伸長している根先は柔らかいので、傷つけないように作業を行います。
やや大型のフウランを着けたため、新根は旺盛に伸びた状態です。
着けた当初から下葉の落ちた株でしたが、茎のかなり上の部分から発根しており、来年はさらに上部からの発根を期待します。
上から発根した根はヘゴを捉えていないため、針金は外さない方が良い状態です。
枯れてブカブカになった根はほとんど除去しました。
フウランの根をヘゴに沿わせて縛りなおした状態です。
1本の茎に年間1,2本しか出さない根が空中に向かって出ると、その年の株はヘゴに活着しません。

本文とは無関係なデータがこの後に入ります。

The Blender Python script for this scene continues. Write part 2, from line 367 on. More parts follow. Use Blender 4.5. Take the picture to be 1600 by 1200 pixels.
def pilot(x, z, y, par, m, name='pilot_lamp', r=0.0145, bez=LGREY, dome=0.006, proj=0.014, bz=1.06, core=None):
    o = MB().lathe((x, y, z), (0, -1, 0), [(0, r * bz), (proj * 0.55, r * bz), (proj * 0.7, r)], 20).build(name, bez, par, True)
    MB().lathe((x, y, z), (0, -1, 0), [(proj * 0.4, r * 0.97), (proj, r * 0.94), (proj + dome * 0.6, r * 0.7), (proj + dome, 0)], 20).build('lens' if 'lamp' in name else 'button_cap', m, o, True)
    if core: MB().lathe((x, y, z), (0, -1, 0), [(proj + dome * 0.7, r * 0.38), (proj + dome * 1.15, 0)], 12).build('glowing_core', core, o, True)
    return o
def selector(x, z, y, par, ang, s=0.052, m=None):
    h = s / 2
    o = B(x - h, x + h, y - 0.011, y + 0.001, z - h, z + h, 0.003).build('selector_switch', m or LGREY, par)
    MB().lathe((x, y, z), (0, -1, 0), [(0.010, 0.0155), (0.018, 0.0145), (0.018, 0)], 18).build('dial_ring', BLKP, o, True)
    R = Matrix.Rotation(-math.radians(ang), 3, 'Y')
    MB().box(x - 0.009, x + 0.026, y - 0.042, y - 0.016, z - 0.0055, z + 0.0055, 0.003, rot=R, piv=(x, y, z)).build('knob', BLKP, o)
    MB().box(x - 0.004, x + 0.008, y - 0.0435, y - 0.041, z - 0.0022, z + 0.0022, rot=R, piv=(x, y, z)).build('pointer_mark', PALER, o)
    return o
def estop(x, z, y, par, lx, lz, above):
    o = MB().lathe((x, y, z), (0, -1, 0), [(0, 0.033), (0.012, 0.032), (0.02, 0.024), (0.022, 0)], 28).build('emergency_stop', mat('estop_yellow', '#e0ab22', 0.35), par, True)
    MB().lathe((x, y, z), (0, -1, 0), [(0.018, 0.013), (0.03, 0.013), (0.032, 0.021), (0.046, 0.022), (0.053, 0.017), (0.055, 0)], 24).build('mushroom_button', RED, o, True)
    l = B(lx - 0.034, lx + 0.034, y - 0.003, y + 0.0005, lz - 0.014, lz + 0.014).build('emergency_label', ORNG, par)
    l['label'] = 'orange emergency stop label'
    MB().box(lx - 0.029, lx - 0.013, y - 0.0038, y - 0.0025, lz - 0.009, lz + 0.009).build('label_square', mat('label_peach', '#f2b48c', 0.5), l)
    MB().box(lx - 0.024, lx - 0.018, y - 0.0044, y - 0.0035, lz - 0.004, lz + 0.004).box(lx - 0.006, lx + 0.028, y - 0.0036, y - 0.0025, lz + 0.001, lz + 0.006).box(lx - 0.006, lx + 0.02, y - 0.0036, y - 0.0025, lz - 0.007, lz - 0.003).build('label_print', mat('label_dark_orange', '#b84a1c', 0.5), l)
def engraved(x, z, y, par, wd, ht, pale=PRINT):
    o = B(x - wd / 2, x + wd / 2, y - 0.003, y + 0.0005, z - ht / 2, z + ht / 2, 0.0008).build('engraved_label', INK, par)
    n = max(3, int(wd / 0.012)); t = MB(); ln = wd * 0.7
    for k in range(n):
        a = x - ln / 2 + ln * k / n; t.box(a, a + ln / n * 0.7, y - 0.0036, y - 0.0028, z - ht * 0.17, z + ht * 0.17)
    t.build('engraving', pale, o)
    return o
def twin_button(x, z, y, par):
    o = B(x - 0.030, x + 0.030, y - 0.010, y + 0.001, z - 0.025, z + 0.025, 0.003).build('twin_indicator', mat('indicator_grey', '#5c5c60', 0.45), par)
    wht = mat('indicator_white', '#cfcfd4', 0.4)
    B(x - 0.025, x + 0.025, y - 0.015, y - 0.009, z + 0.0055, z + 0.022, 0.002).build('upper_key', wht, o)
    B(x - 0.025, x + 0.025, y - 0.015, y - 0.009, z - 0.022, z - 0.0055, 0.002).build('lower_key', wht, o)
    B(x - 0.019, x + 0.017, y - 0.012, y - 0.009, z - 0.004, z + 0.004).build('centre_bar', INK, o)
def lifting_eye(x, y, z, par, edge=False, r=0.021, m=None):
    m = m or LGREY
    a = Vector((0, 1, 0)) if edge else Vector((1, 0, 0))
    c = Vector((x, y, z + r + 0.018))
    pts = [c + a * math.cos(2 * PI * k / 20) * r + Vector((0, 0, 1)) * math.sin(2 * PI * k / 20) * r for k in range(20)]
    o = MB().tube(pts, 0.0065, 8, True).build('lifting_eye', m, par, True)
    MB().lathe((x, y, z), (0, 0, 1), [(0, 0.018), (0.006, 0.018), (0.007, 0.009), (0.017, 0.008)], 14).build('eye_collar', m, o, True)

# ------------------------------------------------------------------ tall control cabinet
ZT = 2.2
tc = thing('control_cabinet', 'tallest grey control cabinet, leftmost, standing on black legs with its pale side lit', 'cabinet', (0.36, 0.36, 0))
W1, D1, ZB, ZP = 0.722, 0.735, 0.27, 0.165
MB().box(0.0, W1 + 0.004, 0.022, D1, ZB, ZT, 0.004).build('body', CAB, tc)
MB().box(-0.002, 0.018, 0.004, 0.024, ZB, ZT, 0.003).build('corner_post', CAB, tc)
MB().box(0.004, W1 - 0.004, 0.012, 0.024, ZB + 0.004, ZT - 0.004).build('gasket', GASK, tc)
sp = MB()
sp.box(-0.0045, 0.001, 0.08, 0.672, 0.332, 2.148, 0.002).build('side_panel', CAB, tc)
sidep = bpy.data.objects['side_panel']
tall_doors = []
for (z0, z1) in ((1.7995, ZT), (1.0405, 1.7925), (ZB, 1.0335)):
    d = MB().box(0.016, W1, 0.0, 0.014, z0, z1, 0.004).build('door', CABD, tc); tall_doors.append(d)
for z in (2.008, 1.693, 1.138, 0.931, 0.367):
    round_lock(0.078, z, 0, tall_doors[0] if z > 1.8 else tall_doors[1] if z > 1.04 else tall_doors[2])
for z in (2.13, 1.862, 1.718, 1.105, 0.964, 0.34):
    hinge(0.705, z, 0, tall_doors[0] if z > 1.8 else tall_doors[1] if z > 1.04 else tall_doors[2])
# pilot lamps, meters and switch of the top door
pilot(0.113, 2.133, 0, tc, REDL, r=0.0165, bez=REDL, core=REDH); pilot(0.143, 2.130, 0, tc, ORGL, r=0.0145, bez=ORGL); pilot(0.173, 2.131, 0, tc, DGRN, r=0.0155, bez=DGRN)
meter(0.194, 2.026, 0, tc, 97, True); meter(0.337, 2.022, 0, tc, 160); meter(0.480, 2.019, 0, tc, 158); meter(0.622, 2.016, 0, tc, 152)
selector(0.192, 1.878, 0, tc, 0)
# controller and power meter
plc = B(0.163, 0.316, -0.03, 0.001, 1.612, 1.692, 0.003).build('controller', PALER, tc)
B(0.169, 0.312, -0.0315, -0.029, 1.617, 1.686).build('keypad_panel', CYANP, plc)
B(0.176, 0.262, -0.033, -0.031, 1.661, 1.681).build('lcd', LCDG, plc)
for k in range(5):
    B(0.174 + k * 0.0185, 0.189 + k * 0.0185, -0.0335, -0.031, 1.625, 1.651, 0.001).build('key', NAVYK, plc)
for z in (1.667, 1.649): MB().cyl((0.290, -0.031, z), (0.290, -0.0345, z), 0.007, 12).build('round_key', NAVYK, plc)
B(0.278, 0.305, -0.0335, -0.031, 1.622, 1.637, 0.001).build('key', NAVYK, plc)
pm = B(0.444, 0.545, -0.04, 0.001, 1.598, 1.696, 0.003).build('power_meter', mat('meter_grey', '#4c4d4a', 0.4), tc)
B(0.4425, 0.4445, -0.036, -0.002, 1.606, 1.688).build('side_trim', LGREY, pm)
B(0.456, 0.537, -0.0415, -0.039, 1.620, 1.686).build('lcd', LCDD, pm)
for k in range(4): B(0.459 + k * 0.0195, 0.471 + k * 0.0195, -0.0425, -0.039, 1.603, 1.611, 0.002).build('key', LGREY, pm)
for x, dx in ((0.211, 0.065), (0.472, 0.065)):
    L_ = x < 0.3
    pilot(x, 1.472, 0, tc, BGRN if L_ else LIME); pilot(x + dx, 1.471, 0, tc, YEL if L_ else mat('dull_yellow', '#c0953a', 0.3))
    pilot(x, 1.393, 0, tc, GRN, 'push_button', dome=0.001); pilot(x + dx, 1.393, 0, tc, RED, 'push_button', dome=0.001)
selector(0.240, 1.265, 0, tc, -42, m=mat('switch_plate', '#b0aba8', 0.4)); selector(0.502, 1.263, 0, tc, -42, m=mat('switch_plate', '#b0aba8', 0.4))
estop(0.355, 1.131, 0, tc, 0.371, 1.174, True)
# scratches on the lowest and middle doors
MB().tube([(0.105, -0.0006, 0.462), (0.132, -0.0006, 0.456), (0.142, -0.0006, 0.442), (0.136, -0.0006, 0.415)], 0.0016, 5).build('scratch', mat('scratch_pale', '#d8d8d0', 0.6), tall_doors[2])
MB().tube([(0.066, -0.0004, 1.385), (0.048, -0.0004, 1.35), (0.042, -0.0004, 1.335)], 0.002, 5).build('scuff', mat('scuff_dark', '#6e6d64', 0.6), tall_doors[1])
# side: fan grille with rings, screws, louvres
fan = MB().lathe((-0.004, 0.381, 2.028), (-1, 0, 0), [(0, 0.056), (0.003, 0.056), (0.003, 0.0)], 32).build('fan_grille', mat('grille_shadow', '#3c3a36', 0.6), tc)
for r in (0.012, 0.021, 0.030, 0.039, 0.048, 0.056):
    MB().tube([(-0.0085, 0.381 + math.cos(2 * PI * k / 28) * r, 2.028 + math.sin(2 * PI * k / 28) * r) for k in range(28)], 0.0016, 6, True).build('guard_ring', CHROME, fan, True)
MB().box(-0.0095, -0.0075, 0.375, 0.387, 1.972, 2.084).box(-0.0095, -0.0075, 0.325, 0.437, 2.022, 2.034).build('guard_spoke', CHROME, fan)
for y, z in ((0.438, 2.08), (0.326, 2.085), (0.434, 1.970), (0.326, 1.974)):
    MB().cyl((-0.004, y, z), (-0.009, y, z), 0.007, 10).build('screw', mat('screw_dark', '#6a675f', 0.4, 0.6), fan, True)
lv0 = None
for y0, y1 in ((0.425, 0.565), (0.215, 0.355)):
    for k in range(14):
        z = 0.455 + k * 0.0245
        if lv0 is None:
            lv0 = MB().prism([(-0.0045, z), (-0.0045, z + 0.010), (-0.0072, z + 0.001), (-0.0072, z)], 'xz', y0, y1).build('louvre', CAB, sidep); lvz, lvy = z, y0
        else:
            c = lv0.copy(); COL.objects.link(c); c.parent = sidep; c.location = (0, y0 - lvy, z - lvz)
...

根がヘゴに張り付かなくても、それで株が枯れるということはなく、活着しない状態で5年間以上も縛られている株もたまにあります。
そういう株は、ヘゴ材との相性があるかどうか分かりませんが、ヘゴ材を交換してヘゴ材の大きさ等を替えてみるのも良いかもしれません。
フウランの側面の状況です。
このように根を誘引しない株でも、ヘゴの下端でUターンした根がヘゴの裏面を上方へ向かって伸長し、張り付いていくことは珍しくありません。
ヘゴ材に張り付いていない根を沿わせることは、張り付いた状態に比較すればごくわずかと言えますが、水分の保持に有効かと思います。
根の伸長期は、古い根の先端が再度伸びだしますので、そこにヘゴがあれば容易にヘゴに貼りつくことができます。
根が少ない株ではそのように巻くこともありますが、観賞上は不自然さが出てしまいます。
ヘゴ着けランもある程度数量が増えると手が回らず、ランが自由奔放に根を繁茂することになりますが、大多数は姿を見られないほど崩すことはありません。
大きく姿を乱したものを修整するのみで良く、管理するランが多くなければ細部にもこだわって修整してやるのは良いことと思います。